Race riots turn up the heat
Two very different plays, one American, one British, are dealing this week with racial tensions in the community. The two-hander The Mountaintop, at the Trafalgar Studios, about the last night of Martin Luther King in his Memphis hotel, is powerful, informative and above all highly theatrical.
The Black Album by Hanif Kureishi at the National, which charts the agitation among young British Muslims leading to a book burning similar to that in Bradford in 1989, when Salman Rushdie’s Satanic Verses had brought him a fatwa, in effect a death sentence, is, by contrast, trite, unengaging and theatrically banal.
The chemistry of good theatre is a remarkable thing, never predictable, impossible to define. You just know when it happens.
Both pieces at least demonstrate how theatre at the moment is buzzing with contemporary application and what is sometimes called, alas, relevance. But how Kureishi and his director Jatinder Verma have contrived to come up with such a dud of a show from so rich and rollicking a novel is almost beyond comprehension.
I tried not to speak to anyone in the interval but got sucked into conversation with Baz Bamigboye of the Mail and Alan Yentob, BBC arts czar, on the fringes of the first night hubbub. They are both great admirers of Kureishi, indeed Yentob’s a friend, but none of us could think of anything enthusiastic to say about the show so far.
It’s always good, anyway, not to discuss the show in the interval in any circumstances, but these were so dire that after a little restrained head-shaking we moved on to other matters.
And I stayed on other matters when I headed with Baz to the tube station afterwards.

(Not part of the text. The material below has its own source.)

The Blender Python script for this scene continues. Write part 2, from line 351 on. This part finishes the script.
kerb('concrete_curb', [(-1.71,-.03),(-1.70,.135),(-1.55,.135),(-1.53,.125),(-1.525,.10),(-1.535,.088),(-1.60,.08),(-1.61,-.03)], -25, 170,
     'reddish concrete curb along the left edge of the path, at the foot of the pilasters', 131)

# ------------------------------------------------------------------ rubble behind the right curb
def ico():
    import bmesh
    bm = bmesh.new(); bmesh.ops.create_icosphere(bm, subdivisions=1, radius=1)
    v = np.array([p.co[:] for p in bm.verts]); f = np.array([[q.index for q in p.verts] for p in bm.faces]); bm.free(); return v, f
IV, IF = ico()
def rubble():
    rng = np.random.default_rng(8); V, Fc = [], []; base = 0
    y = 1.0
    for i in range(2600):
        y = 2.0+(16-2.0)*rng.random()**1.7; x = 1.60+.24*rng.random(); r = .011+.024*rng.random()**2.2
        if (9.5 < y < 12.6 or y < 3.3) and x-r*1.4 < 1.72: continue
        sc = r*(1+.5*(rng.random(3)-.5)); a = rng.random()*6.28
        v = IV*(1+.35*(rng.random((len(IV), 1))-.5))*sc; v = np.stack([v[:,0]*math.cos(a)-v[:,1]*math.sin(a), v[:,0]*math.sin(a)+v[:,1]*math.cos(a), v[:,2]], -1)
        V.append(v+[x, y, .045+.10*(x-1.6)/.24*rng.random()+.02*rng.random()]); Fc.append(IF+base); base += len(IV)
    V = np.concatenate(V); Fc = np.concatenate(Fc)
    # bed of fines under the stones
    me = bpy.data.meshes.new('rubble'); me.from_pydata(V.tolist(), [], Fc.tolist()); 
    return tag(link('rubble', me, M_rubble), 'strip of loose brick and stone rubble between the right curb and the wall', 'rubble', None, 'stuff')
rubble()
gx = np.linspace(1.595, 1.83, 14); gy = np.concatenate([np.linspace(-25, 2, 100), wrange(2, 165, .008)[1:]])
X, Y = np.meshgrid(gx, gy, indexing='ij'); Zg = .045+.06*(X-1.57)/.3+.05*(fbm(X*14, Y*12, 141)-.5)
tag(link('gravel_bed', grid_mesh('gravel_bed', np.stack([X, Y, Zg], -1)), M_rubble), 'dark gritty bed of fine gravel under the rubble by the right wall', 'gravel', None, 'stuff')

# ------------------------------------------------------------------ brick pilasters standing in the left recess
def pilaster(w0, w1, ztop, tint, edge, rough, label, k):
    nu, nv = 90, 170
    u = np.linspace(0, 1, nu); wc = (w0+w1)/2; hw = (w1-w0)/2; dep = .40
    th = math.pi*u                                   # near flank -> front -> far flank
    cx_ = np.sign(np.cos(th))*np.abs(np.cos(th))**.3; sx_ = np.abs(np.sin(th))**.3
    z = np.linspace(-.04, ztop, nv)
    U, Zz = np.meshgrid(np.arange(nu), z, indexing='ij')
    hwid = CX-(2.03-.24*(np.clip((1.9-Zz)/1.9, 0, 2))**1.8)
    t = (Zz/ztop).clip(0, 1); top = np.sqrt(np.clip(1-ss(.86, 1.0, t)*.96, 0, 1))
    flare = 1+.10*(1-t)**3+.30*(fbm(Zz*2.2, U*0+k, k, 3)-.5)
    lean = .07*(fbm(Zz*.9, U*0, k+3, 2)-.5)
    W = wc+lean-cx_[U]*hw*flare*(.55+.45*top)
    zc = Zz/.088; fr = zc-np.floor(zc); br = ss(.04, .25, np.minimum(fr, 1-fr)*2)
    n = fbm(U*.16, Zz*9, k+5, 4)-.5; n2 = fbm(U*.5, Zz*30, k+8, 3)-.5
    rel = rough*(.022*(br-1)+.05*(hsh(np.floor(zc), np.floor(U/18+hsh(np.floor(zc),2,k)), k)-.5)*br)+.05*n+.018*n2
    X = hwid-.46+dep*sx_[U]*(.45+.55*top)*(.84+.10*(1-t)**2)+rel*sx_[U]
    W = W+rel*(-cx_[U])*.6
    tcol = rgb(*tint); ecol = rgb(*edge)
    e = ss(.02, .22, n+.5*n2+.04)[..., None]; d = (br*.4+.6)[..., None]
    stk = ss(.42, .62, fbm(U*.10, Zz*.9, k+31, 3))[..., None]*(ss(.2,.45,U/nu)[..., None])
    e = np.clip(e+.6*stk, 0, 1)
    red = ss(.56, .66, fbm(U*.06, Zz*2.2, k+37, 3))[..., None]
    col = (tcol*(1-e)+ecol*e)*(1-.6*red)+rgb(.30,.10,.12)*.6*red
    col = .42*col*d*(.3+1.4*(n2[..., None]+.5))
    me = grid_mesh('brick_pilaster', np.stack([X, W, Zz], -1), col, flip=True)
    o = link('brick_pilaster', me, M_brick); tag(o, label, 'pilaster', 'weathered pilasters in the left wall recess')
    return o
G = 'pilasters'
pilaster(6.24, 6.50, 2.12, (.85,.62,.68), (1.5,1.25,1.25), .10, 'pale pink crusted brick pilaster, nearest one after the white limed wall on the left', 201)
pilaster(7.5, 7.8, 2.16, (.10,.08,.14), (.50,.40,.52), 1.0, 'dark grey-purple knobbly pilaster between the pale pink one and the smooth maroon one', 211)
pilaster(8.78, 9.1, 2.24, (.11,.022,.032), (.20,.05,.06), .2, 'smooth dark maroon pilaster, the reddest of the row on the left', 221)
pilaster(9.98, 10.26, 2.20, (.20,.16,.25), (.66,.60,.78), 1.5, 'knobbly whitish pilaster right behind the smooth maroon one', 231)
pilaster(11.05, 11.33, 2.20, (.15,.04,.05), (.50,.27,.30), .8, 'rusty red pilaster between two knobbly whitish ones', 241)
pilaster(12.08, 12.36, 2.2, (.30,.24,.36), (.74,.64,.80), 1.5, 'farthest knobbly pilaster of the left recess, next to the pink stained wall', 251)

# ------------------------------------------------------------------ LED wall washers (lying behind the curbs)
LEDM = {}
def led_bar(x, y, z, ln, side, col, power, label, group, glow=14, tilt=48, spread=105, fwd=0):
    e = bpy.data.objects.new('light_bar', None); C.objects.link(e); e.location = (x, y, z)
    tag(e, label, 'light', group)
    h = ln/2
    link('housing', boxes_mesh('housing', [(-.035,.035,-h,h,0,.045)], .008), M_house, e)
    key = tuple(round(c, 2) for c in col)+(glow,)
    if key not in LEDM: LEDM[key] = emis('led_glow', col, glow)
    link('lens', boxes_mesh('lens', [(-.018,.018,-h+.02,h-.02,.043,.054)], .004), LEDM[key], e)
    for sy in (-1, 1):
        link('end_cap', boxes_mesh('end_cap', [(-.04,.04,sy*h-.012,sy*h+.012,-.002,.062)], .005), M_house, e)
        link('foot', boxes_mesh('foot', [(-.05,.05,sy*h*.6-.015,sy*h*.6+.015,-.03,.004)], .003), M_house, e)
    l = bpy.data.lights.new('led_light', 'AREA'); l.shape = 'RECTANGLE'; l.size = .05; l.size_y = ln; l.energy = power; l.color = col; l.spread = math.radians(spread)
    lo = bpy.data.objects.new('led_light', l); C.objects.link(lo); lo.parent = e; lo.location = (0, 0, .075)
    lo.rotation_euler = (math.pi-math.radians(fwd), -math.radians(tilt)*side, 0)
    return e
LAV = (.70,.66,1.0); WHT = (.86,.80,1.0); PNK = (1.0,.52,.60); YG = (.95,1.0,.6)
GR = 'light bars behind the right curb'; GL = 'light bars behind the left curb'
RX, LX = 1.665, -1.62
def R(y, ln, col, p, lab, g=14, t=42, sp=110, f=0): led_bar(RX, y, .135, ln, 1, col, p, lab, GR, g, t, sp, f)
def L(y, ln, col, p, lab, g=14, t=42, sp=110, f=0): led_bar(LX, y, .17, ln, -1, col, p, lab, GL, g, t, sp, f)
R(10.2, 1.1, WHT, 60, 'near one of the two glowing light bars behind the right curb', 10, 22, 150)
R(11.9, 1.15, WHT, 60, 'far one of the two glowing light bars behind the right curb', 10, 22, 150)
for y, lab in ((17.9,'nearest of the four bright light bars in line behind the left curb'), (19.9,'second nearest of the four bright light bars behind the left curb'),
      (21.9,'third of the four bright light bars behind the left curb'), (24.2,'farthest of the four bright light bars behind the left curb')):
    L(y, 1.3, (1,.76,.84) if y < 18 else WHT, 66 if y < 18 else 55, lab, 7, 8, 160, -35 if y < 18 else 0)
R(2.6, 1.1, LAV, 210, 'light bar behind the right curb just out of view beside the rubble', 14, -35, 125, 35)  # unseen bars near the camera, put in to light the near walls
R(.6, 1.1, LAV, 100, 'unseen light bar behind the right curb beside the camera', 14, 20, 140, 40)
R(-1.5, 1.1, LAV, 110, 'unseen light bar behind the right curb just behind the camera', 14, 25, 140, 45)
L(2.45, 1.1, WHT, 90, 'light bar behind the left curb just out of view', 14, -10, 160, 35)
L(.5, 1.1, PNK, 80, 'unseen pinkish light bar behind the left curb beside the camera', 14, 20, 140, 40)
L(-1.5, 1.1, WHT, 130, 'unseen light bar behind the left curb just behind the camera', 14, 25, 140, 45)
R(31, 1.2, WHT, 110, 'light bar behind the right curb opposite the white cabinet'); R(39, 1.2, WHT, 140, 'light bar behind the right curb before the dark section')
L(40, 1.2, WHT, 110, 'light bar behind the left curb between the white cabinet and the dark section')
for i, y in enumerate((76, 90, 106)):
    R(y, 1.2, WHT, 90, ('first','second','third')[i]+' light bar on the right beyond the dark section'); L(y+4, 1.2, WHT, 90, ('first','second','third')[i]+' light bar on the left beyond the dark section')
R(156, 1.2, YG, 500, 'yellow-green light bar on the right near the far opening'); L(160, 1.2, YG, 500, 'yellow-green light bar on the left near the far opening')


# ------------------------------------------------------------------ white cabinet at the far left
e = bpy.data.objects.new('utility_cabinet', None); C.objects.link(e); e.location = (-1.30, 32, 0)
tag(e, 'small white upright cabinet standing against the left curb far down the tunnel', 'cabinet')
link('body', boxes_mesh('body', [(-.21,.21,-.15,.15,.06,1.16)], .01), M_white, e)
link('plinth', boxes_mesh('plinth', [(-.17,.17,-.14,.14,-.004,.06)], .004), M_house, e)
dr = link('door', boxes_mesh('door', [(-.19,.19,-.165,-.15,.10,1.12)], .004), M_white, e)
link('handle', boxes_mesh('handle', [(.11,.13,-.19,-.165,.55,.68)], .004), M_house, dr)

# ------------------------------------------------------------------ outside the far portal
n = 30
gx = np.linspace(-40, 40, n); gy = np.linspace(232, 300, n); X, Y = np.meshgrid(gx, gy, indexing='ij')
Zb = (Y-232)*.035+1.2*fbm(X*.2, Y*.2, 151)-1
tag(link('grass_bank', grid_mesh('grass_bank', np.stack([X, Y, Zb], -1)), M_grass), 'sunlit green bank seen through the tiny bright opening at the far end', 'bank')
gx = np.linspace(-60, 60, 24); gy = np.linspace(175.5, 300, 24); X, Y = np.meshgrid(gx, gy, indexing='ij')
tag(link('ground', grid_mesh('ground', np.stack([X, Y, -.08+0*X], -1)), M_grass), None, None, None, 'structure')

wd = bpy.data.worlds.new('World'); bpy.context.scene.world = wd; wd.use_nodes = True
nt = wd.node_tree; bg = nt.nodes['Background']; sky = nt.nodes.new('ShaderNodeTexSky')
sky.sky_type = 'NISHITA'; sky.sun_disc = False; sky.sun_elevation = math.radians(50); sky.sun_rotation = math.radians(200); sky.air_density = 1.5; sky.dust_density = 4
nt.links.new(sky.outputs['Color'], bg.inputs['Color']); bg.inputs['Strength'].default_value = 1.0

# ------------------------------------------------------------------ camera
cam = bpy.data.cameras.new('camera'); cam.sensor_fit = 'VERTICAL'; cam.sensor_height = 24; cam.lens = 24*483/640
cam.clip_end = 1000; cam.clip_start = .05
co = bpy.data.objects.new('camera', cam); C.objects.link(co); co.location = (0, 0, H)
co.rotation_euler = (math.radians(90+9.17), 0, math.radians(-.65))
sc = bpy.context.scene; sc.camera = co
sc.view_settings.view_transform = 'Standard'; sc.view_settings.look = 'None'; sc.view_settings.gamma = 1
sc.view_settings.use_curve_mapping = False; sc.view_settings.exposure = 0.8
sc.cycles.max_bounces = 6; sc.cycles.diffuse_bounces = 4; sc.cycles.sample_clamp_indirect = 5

No-one at the Mail is telling Baz that he should give up his taxi account, but he’s using public transport much more these days to comply with the current mood of severe belt-tightening.
Most critics travelling out of town these days either drive back after the show or stay overnight with friends. Or don’t go at all. Hooray for The Times, then, which appears to be treating Benedict Nightingale in the manner to which he’s accustomed.
At Bristol the other night, he told me he was billeted in a hotel. Congratulations, I cried, which one? The Novotel.
Can you imagine? Has it come to this? Times critic stays in cheap hotel shock horror.
Eheu fugaces, Postume, Postume…as Horace wrote about the fleeting of time. Even as a third stringer on the Financial Times in the early 1970s I was given first class rail travel and five star hotels the minute I went north of Watford.
Mind you, arts page budgets were slashed everywhere by the 1990s and in that decade The Observer would just about stretch to a B&B in Stratford-upon-Avon and would have infinitely preferred you anyway to find a park bench somewhere for the night.
Still, we mustn’t grumble.Everyone’s in the same boat nowadays, or rather the same coracle. One bright spot yesterday afternoon was to discover the revamped and refurbished bar and restaurant at the British Film Institute, formerly the National Film Theatre, on the river.
It really is a brilliant re-design and you can now sit out on a covered terrace whatever the weather — which was distinctly unfriendly yesterday afternoon.
Still, the place was packed at tea-time and jumping by 5pm, as I prosecuted an interview with the young filmmaker and festival organiser Jacqueline Genie, and noted the Donmar Warehouse education team drawing up future plans over their chocolate-splattered lattes. The only curse is the piped music, not too intrusive but intrusive enough.